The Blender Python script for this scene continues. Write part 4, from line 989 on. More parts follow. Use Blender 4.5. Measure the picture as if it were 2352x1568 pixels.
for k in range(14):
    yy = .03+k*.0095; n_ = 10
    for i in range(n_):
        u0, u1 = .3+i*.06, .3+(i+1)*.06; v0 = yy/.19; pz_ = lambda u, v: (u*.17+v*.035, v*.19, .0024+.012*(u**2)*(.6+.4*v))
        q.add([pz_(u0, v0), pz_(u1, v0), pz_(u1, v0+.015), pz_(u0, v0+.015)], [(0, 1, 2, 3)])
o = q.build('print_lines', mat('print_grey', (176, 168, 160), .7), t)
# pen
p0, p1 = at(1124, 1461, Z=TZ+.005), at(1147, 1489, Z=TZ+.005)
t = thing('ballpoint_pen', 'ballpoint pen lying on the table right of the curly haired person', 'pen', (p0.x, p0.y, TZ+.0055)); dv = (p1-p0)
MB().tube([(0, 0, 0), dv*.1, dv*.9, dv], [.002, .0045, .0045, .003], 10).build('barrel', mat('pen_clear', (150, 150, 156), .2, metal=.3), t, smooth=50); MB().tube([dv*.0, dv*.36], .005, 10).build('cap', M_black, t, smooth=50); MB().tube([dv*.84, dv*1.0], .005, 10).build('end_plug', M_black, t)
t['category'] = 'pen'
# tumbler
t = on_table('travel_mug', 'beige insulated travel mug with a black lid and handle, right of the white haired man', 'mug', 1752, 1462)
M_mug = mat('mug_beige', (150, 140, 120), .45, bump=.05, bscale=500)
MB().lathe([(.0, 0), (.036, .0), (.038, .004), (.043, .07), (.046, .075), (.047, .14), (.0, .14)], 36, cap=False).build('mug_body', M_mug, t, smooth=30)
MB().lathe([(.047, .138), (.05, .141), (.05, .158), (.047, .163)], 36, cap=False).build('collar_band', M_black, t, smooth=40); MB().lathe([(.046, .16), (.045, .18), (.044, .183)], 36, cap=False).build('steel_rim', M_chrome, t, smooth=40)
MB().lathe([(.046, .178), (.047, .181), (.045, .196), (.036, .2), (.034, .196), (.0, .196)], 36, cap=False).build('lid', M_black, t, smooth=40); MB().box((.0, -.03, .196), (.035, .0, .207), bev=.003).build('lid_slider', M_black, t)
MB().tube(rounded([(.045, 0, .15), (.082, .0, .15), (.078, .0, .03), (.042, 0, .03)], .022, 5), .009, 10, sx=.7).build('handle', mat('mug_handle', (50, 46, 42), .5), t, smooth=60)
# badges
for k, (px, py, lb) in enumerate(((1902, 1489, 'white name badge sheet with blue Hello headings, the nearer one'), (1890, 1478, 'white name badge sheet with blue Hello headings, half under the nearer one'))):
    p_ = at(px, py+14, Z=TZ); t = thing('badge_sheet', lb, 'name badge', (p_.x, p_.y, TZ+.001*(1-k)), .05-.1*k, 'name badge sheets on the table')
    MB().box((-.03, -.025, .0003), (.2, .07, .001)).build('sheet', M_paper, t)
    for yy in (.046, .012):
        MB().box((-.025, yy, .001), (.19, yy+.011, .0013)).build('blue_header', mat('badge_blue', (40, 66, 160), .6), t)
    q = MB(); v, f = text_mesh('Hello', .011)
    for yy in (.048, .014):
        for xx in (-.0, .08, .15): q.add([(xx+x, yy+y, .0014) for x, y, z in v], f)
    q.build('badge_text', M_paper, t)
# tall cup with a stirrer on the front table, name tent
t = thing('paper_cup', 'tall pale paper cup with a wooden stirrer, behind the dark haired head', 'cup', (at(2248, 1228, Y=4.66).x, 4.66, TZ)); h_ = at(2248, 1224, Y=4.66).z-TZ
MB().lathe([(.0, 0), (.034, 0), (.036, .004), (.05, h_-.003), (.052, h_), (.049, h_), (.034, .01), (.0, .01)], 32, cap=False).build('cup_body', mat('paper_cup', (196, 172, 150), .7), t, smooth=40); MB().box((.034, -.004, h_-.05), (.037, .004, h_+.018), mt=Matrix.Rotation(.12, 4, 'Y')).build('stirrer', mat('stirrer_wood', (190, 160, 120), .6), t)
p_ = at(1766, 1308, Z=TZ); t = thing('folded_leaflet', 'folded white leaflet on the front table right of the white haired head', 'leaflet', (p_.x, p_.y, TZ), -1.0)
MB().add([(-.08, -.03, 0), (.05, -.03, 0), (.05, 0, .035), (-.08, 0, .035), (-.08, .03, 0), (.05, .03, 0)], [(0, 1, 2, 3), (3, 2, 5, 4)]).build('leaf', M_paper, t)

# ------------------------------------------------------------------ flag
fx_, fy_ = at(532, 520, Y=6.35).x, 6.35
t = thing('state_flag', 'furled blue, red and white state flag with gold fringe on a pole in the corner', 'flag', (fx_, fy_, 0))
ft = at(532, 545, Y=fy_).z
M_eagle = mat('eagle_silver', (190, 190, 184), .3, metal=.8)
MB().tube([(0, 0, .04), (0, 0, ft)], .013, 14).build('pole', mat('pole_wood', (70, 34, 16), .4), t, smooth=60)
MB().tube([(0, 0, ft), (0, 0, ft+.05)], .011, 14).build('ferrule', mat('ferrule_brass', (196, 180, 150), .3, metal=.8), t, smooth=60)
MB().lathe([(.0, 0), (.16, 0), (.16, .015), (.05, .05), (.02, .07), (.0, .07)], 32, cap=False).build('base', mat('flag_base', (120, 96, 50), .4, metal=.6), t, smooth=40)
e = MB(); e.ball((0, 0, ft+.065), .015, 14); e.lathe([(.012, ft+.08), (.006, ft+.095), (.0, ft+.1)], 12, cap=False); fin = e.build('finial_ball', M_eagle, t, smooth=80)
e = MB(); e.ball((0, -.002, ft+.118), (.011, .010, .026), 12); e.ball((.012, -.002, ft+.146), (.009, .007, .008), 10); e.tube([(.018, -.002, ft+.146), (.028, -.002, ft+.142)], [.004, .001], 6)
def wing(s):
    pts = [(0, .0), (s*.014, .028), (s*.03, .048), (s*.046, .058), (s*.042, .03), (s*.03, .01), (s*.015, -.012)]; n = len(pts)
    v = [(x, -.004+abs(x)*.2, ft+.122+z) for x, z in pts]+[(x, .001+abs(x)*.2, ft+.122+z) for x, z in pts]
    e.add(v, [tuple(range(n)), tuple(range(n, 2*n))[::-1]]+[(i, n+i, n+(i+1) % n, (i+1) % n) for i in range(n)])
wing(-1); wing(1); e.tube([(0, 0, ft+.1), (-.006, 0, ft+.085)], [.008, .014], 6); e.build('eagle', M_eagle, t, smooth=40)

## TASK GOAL
Everything in the listing above should be restated exactly.

## EXERCISE RESULT
The Blender Python script for this scene continues. Write part 4, from line 989 on. More parts follow. Use Blender 4.5. Measure the picture as if it were 2352x1568 pixels.
for k in range(14):
    yy = .03+k*.0095; n_ = 10
    for i in range(n_):
        u0, u1 = .3+i*.06, .3+(i+1)*.06; v0 = yy/.19; pz_ = lambda u, v: (u*.17+v*.035, v*.19, .0024+.012*(u**2)*(.6+.4*v))
        q.add([pz_(u0, v0), pz_(u1, v0), pz_(u1, v0+.015), pz_(u0, v0+.015)], [(0, 1, 2, 3)])
o = q.build('print_lines', mat('print_grey', (176, 168, 160), .7), t)
# pen
p0, p1 = at(1124, 1461, Z=TZ+.005), at(1147, 1489, Z=TZ+.005)
t = thing('ballpoint_pen', 'ballpoint pen lying on the table right of the curly haired person', 'pen', (p0.x, p0.y, TZ+.0055)); dv = (p1-p0)
MB().tube([(0, 0, 0), dv*.1, dv*.9, dv], [.002, .0045, .0045, .003], 10).build('barrel', mat('pen_clear', (150, 150, 156), .2, metal=.3), t, smooth=50); MB().tube([dv*.0, dv*.36], .005, 10).build('cap', M_black, t, smooth=50); MB().tube([dv*.84, dv*1.0], .005, 10).build('end_plug', M_black, t)
t['category'] = 'pen'
# tumbler
t = on_table('travel_mug', 'beige insulated travel mug with a black lid and handle, right of the white haired man', 'mug', 1752, 1462)
M_mug = mat('mug_beige', (150, 140, 120), .45, bump=.05, bscale=500)
MB().lathe([(.0, 0), (.036, .0), (.038, .004), (.043, .07), (.046, .075), (.047, .14), (.0, .14)], 36, cap=False).build('mug_body', M_mug, t, smooth=30)
MB().lathe([(.047, .138), (.05, .141), (.05, .158), (.047, .163)], 36, cap=False).build('collar_band', M_black, t, smooth=40); MB().lathe([(.046, .16), (.045, .18), (.044, .183)], 36, cap=False).build('steel_rim', M_chrome, t, smooth=40)
MB().lathe([(.046, .178), (.047, .181), (.045, .196), (.036, .2), (.034, .196), (.0, .196)], 36, cap=False).build('lid', M_black, t, smooth=40); MB().box((.0, -.03, .196), (.035, .0, .207), bev=.003).build('lid_slider', M_black, t)
MB().tube(rounded([(.045, 0, .15), (.082, .0, .15), (.078, .0, .03), (.042, 0, .03)], .022, 5), .009, 10, sx=.7).build('handle', mat('mug_handle', (50, 46, 42), .5), t, smooth=60)
# badges
for k, (px, py, lb) in enumerate(((1902, 1489, 'white name badge sheet with blue Hello headings, the nearer one'), (1890, 1478, 'white name badge sheet with blue Hello headings, half under the nearer one'))):
    p_ = at(px, py+14, Z=TZ); t = thing('badge_sheet', lb, 'name badge', (p_.x, p_.y, TZ+.001*(1-k)), .05-.1*k, 'name badge sheets on the table')
    MB().box((-.03, -.025, .0003), (.2, .07, .001)).build('sheet', M_paper, t)
    for yy in (.046, .012):
        MB().box((-.025, yy, .001), (.19, yy+.011, .0013)).build('blue_header', mat('badge_blue', (40, 66, 160), .6), t)
    q = MB(); v, f = text_mesh('Hello', .011)
    for yy in (.048, .014):
        for xx in (-.0, .08, .15): q.add([(xx+x, yy+y, .0014) for x, y, z in v], f)
    q.build('badge_text', M_paper, t)
# tall cup with a stirrer on the front table, name tent
t = thing('paper_cup', 'tall pale paper cup with a wooden stirrer, behind the dark haired head', 'cup', (at(2248, 1228, Y=4.66).x, 4.66, TZ)); h_ = at(2248, 1224, Y=4.66).z-TZ
MB().lathe([(.0, 0), (.034, 0), (.036, .004), (.05, h_-.003), (.052, h_), (.049, h_), (.034, .01), (.0, .01)], 32, cap=False).build('cup_body', mat('paper_cup', (196, 172, 150), .7), t, smooth=40); MB().box((.034, -.004, h_-.05), (.037, .004, h_+.018), mt=Matrix.Rotation(.12, 4, 'Y')).build('stirrer', mat('stirrer_wood', (190, 160, 120), .6), t)
p_ = at(1766, 1308, Z=TZ); t = thing('folded_leaflet', 'folded white leaflet on the front table right of the white haired head', 'leaflet', (p_.x, p_.y, TZ), -1.0)
MB().add([(-.08, -.03, 0), (.05, -.03, 0), (.05, 0, .035), (-.08, 0, .035), (-.08, .03, 0), (.05, .03, 0)], [(0, 1, 2, 3), (3, 2, 5, 4)]).build('leaf', M_paper, t)

# ------------------------------------------------------------------ flag
fx_, fy_ = at(532, 520, Y=6.35).x, 6.35
t = thing('state_flag', 'furled blue, red and white state flag with gold fringe on a pole in the corner', 'flag', (fx_, fy_, 0))
ft = at(532, 545, Y=fy_).z
M_eagle = mat('eagle_silver', (190, 190, 184), .3, metal=.8)
MB().tube([(0, 0, .04), (0, 0, ft)], .013, 14).build('pole', mat('pole_wood', (70, 34, 16), .4), t, smooth=60)
MB().tube([(0, 0, ft), (0, 0, ft+.05)], .011, 14).build('ferrule', mat('ferrule_brass', (196, 180, 150), .3, metal=.8), t, smooth=60)
MB().lathe([(.0, 0), (.16, 0), (.16, .015), (.05, .05), (.02, .07), (.0, .07)], 32, cap=False).build('base', mat('flag_base', (120, 96, 50), .4, metal=.6), t, smooth=40)
e = MB(); e.ball((0, 0, ft+.065), .015, 14); e.lathe([(.012, ft+.08), (.006, ft+.095), (.0, ft+.1)], 12, cap=False); fin = e.build('finial_ball', M_eagle, t, smooth=80)
e = MB(); e.ball((0, -.002, ft+.118), (.011, .010, .026), 12); e.ball((.012, -.002, ft+.146), (.009, .007, .008), 10); e.tube([(.018, -.002, ft+.146), (.028, -.002, ft+.142)], [.004, .001], 6)
def wing(s):
    pts = [(0, .0), (s*.014, .028), (s*.03, .048), (s*.046, .058), (s*.042, .03), (s*.03, .01), (s*.015, -.012)]; n = len(pts)
    v = [(x, -.004+abs(x)*.2, ft+.122+z) for x, z in pts]+[(x, .001+abs(x)*.2, ft+.122+z) for x, z in pts]
    e.add(v, [tuple(range(n)), tuple(range(n, 2*n))[::-1]]+[(i, n+i, n+(i+1) % n, (i+1) % n) for i in range(n)])
wing(-1); wing(1); e.tube([(0, 0, ft+.1), (-.006, 0, ft+.085)], [.008, .014], 6); e.build('eagle', M_eagle, t, smooth=40)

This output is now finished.